Raising a child appears to be something that you are expected to intrinsically know as a woman. I believe that it should be recognised as a particular skill set and bank of knowledge that takes time to learn and practice and that it is a completely valid career choice.
When I told friends and family that I had chosen to pursue a career in childcare, it was sometimes met with confusion. Why would I want to train for a role I would have anyway when I was a mother? What is there to learn about child development and learning in a professional, academic setting when countless women have done it for years previously and they have not required specific training? Why would you as a nanny be any different?
Nannying as a professional career is often overlooked. Is this because a profession is only considered highly skilled when men do it? Would this be the same if it were a male dominated profession? I would argue not.
Furthermore, to negate all the hard work and effort myself and my peers – male and female – put in to attain the BA (Hons) Early Years Development and Learning degree and the Norland diploma because we are only ‘nannies’ is outrageous and frankly offensive. Just because a job is primarily associated with women does not mean it is any easier or less impressive. Tying someone’s ability to their gender identity benefits no one. Denying children the opportunity to receive support from a specific gender due to offensive and outdated gender stereotypes just prevents them from receiving an outstanding level of care and support from some incredible people. Any nanny’s abilities should be judged on the merit of their work and not their gender, simply because someone identifies as the traditional gender associated with their career does not mean they will be better than someone who has dedicated their life to learning about the intricate details of promoting healthy learning and development in early childhood.
So, does this not all just solely benefit women? In short no. Feminism is not against the rights of men, or about elevating women above anyone else. Overall, we just want to remove the negative and often harmful stereotypes associated with our gender for the benefit of society as a whole.
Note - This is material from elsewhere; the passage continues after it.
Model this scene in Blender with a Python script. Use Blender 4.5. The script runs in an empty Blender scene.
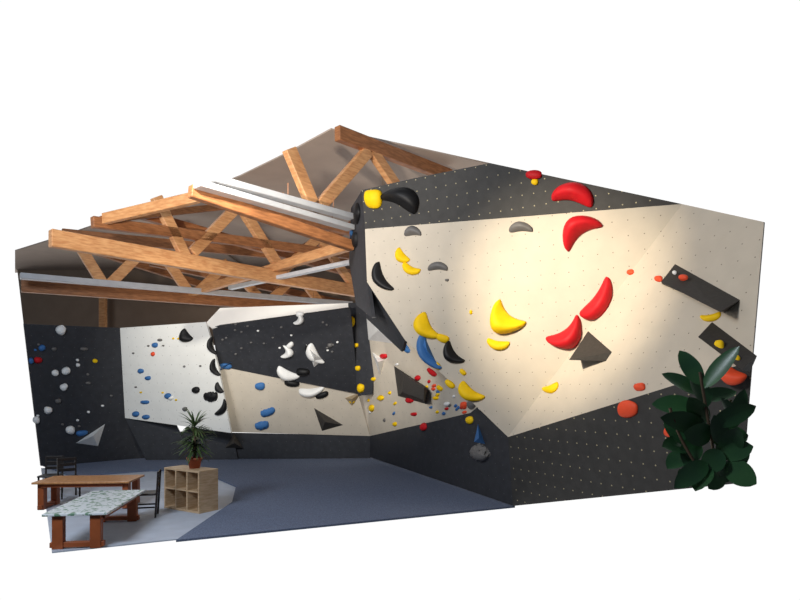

Removing the limited perception of a nanny or women in childcare will allow for a more formal recognition of this critical career, but also removing the association of women exclusively providing childcare will allow for male and non-binary people to also be recognised as equally capable caregivers for children.
So, this International Women’s Day I hope people took the time to think back to those who helped raise them and checked up on their own conscious or unconscious bias towards the childcare profession. We cannot move forward as a society without looking back to where we came from. However, most importantly, take this message forward beyond just International Women’s Day and spread a little love to the incredible women in your life, because I guarantee they will appreciate it.